Which will probably be never.
Did you know that there is a debugger in Jetbrains CLion (and I think VS as well) that allows you to step through your CMake scripts? As ridiculous as this may seem, actually it is really useful.
Even in VS? Nice, gonna check that out.
I mean, all cmake does is run some commands for you. You not understanding cmake errors (mostly) means you don’t understand the errors given to you by the C/C++ compiler.
Partly, yes. But I also think their documentation is a bit hard do read. Maybe this will get better with time.
I use rust btw.
I use distcc, and do not have to take vacation for my programs to finish compiling.
If it means my code won’t panic out of nowhere and cause a disaster for me, I am willing to “take a vacation” for my program to finish compiling.
CMake can also emit its own errors during the configure step though, particularly if you have complicated build logic and/or lots of external packages.
Imo just use something else. If your build system is really simple just write the Makefiles yourself. If the build system tho needs to be really complex I would use something like meson or scons (Having worked on some gigantic fully GNU make build systems it can get pretty out of hand).
This is all a personal preference thing but cmake in my experience is really non intuitive and a pain to debug. I know it works for a lot of people but I definitely prefer particularly like scons since its python I have a bit easier time understanding what’s happening.
If you really need to use cmake, use a debugger like another user commented. There’s also a GNU make debugger in case you need to debug makefiles
Life is and will always be better writing your own Makefiles. It’s literally so easy. I do not get the distaste. Cmake is arcane magic. Bazel is practically written in runes. Makefile is a just a glorified build script, but where you don’t have to use a bunch of if statements to avoid building everything each time.
really anyone worth their salt should write perl code to generate makefiles depending on the phase of the moon and if you sacrificed a $chicken, a @chicken, or a %chicken at runtime.
It’s one of those massively elegant concepts of the past that’s become unfashionable to learn pretty much just do to time and ubiquity.
That works until you need to support Visual Studio or Xcode. Then you either maintain their stuff manually too, or you get CMake to generate all three. I don’t love it but it solves the problem it’s meant to solve. The issue is people using it when they don’t need to.

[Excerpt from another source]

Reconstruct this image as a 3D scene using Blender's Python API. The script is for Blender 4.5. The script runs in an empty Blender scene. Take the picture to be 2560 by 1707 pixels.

I’m not familiar with either why can’t you use Make with VS or Xcode? Can you not set them up to have whatever build bind call Make ?
Xcode implies MacOS, you can use make there too, just beware that some commandline tools take different arguments on BSDs.
You can build with mingw64 built with msvc and use more or less the same Makefile. As for Xcode… well, there’s not really a good reason to support Mac. On principle I wouldn’t even try
Manual makefiles don’t scale though and you end up needing some other bootstrap framework pretty quick.
How the heck does a Makefile not scale??? That’s all it does!
Thanks for the laugh.
That was also my experience, but it ended when I stopped using
cmake
.I’m not mad at anyone for using
cmake
, but I consider myself blessed on each day that I don’t have to collaborate with them (oncmake
).Which is weird, because someone will have to pry a
Makefile
from my cold dead hands, someday.The C in Cmake maybe stands for cat. It would make sense.
In case anyone wants to know the actual answer, it stands for cross platform make, and my understanding is that it’s for generating build project files for various development environments. For instance, with one CMake file you can generate a Visual Studio Solution file, an XCode project file, a Makefile, etc. Several IDEs are also able to read CMake files directly.
This thread is wild, I’m here like “cmake is by far the simplest way to cross compile to ARM and x86, with and without Cuda build targets” and y’all are talking about IDEs for some reason.
I never finished reading my CMake book that weights about two kilos. It’s now outdated, except for the core concepts.
I forgot to assign a variable, now it crashes %5 of the time. It’s wild how c doesn’t default variables to null or something.
C does exactly what you tell it, no more. Why waste cycles setting a variable to a zero state when a correct program will set it to whatever initial state it expects? It is not user friendly, but it is performant.
Except that this is wrong. C is free to do all kinds of things you didn’t ask it to, and will often initialize your variables without you writing it.
default variables to null or something
That is such a bad idea. Better to have the compiler warn you about it like in Rust, or have the linter / IDE highlight it.
If it’s going to compile without any warnings I’d rather the app crash rather than continue execution with rogue values as it does now.
There is so much room for things like corrupted files or undocumented behavior until it crashes. Without the compiler babysitting you it’s a lot easier to find broken variables when they don’t point to garbage.
Just enable all compiler warnings (and disable the ones you don’t care about), a good C compiler can tell you about using unassigned variables.